Copy out the data below as written; omit any images.

>> START Material provided

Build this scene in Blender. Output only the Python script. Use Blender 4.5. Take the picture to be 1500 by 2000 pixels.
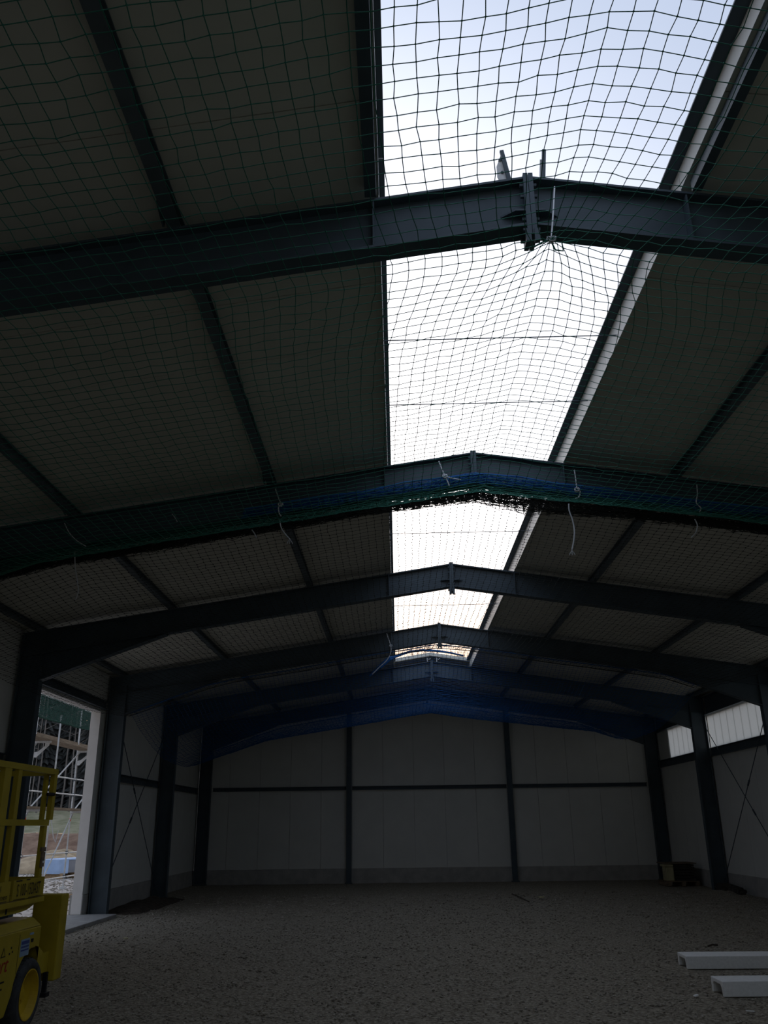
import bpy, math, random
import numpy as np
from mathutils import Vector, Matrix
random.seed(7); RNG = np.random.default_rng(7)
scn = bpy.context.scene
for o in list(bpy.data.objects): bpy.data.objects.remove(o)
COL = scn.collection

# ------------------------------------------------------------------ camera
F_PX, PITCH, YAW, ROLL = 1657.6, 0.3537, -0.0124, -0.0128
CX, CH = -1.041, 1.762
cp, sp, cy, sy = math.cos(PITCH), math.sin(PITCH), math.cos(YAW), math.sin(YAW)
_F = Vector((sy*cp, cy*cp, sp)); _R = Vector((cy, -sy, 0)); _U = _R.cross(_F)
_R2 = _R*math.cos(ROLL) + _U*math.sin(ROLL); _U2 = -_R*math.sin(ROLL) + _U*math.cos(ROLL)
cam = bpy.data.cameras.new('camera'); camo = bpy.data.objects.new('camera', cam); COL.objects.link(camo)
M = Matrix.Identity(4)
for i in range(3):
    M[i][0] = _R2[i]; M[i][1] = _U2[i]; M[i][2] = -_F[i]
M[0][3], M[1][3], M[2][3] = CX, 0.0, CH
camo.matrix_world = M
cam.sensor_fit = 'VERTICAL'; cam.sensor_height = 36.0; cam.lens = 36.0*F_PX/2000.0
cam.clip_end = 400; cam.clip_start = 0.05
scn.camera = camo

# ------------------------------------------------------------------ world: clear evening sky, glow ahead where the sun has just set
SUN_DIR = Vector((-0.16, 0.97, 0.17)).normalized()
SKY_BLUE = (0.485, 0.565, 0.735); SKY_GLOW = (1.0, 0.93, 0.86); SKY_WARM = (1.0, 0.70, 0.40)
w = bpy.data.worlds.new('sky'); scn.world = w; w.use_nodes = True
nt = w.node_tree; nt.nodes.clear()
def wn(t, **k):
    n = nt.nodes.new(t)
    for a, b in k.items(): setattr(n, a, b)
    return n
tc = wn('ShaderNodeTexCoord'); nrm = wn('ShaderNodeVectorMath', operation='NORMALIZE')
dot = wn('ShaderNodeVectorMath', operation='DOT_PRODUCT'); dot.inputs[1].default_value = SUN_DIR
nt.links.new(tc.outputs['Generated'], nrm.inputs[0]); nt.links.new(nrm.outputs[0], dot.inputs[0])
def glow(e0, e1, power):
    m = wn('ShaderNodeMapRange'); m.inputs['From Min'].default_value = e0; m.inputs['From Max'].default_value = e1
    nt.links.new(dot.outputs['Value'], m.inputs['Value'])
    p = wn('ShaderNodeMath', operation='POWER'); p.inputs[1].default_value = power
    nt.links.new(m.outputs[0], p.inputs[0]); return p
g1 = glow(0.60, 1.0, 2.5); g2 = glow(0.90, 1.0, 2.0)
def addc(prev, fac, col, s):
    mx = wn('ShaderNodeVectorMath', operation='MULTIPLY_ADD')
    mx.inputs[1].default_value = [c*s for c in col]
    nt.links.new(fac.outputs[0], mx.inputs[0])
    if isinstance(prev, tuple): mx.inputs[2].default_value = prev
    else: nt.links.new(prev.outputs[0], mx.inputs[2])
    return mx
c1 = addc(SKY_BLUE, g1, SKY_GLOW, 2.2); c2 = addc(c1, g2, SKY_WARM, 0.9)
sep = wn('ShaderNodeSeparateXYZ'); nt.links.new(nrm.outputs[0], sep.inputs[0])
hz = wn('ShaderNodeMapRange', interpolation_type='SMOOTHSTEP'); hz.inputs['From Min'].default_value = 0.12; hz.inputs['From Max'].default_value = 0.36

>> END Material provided

Answer to this task:
Build this scene in Blender. Output only the Python script. Use Blender 4.5. Take the picture to be 1500 by 2000 pixels.
import bpy, math, random
import numpy as np
from mathutils import Vector, Matrix
random.seed(7); RNG = np.random.default_rng(7)
scn = bpy.context.scene
for o in list(bpy.data.objects): bpy.data.objects.remove(o)
COL = scn.collection

# ------------------------------------------------------------------ camera
F_PX, PITCH, YAW, ROLL = 1657.6, 0.3537, -0.0124, -0.0128
CX, CH = -1.041, 1.762
cp, sp, cy, sy = math.cos(PITCH), math.sin(PITCH), math.cos(YAW), math.sin(YAW)
_F = Vector((sy*cp, cy*cp, sp)); _R = Vector((cy, -sy, 0)); _U = _R.cross(_F)
_R2 = _R*math.cos(ROLL) + _U*math.sin(ROLL); _U2 = -_R*math.sin(ROLL) + _U*math.cos(ROLL)
cam = bpy.data.cameras.new('camera'); camo = bpy.data.objects.new('camera', cam); COL.objects.link(camo)
M = Matrix.Identity(4)
for i in range(3):
    M[i][0] = _R2[i]; M[i][1] = _U2[i]; M[i][2] = -_F[i]
M[0][3], M[1][3], M[2][3] = CX, 0.0, CH
camo.matrix_world = M
cam.sensor_fit = 'VERTICAL'; cam.sensor_height = 36.0; cam.lens = 36.0*F_PX/2000.0
cam.clip_end = 400; cam.clip_start = 0.05
scn.camera = camo

# ------------------------------------------------------------------ world: clear evening sky, glow ahead where the sun has just set
SUN_DIR = Vector((-0.16, 0.97, 0.17)).normalized()
SKY_BLUE = (0.485, 0.565, 0.735); SKY_GLOW = (1.0, 0.93, 0.86); SKY_WARM = (1.0, 0.70, 0.40)
w = bpy.data.worlds.new('sky'); scn.world = w; w.use_nodes = True
nt = w.node_tree; nt.nodes.clear()
def wn(t, **k):
    n = nt.nodes.new(t)
    for a, b in k.items(): setattr(n, a, b)
    return n
tc = wn('ShaderNodeTexCoord'); nrm = wn('ShaderNodeVectorMath', operation='NORMALIZE')
dot = wn('ShaderNodeVectorMath', operation='DOT_PRODUCT'); dot.inputs[1].default_value = SUN_DIR
nt.links.new(tc.outputs['Generated'], nrm.inputs[0]); nt.links.new(nrm.outputs[0], dot.inputs[0])
def glow(e0, e1, power):
    m = wn('ShaderNodeMapRange'); m.inputs['From Min'].default_value = e0; m.inputs['From Max'].default_value = e1
    nt.links.new(dot.outputs['Value'], m.inputs['Value'])
    p = wn('ShaderNodeMath', operation='POWER'); p.inputs[1].default_value = power
    nt.links.new(m.outputs[0], p.inputs[0]); return p
g1 = glow(0.60, 1.0, 2.5); g2 = glow(0.90, 1.0, 2.0)
def addc(prev, fac, col, s):
    mx = wn('ShaderNodeVectorMath', operation='MULTIPLY_ADD')
    mx.inputs[1].default_value = [c*s for c in col]
    nt.links.new(fac.outputs[0], mx.inputs[0])
    if isinstance(prev, tuple): mx.inputs[2].default_value = prev
    else: nt.links.new(prev.outputs[0], mx.inputs[2])
    return mx
c1 = addc(SKY_BLUE, g1, SKY_GLOW, 2.2); c2 = addc(c1, g2, SKY_WARM, 0.9)
sep = wn('ShaderNodeSeparateXYZ'); nt.links.new(nrm.outputs[0], sep.inputs[0])
hz = wn('ShaderNodeMapRange', interpolation_type='SMOOTHSTEP'); hz.inputs['From Min'].default_value = 0.12; hz.inputs['From Max'].default_value = 0.36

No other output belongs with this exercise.